Boosting merit awards was one of three options proposed by the Government last month to resolve the dispute. The BMA will say that giving consultants extra increments on their salary at the discretion of NHS trust managers is the best way of meeting ministers' demands to reward those who do most for the NHS.
The meeting is the first between the two sides since consultants in England rejected by two to one a proposed new contract last October. Mr Milburn was furious at the loss of the contract after two years' negotiation and threatened to impose it if consultants did not co-operate. Consultants rejected the contract, which would have given them an average 15 per cent increase in earnings over their careers, because of anger at what they described as a "target-driven culture".
The contract was designed to allow more evening and weekend work and was seen as critical to achieving the Government's pledge to cut NHS waiting times to a maximum of six months by 2004. To resolve the impasse, Mr Milburn announced last month that he would make the sum set aside to fund the new contract – £133m in England in 2003-04 – available to NHS trusts to agree local deals with their own consultants from 1 April.
Trusts were given three options: to implement the contract; to introduce annual incentives based on performance; or to boost the merit award system by increasing the value of the discretionary points on the salary scale.
The BMA says the first two options are unworkable but is backing the third.
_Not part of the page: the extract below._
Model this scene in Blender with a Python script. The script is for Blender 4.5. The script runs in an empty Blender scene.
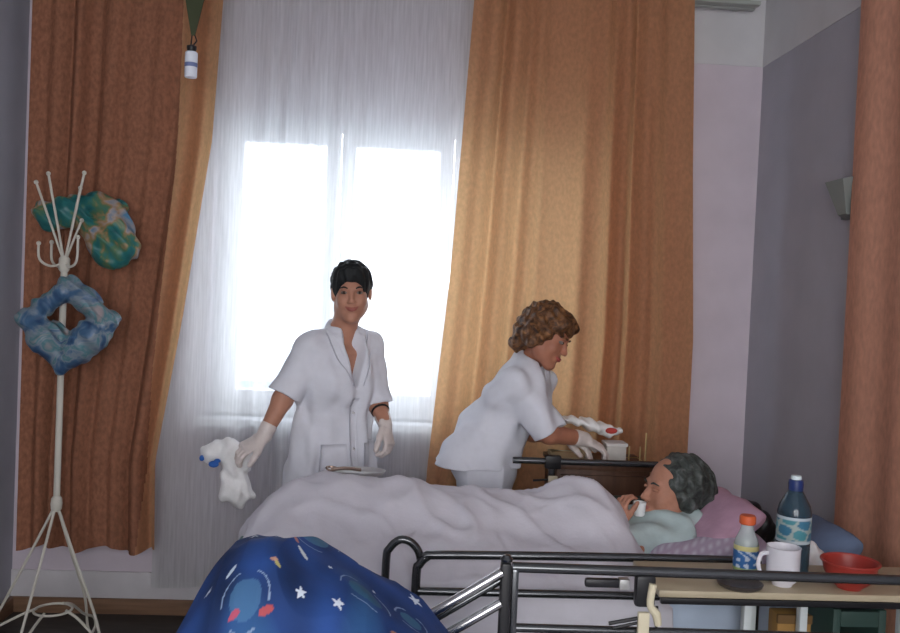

Paul Miller, the chairman of the BMA consultants' committee, said he would ask Mr Milburn to encourage NHS trusts to back the third option.
A spokesman for the Health Department said the trusts could decide which option, or combination of options, to implement. "Rewarding those consultants who do most for the NHS is the priority, " he said.
But the NHS Confederation said trusts would not want to be told to take option three. "Given the work it has put into the annual incentives [option two], I would be surprised if it ditched them," a spokesman said.
Half of consultants now receive discretionary points, worth £2,700 each on salary. Consultants can earn up to a maximum of eight awarded at the discretion of their NHS trust. The £133m divided among all consultants would be worth almost £6,000 a head, or twice that if it were to go to the half of consultants who now receive merit awards.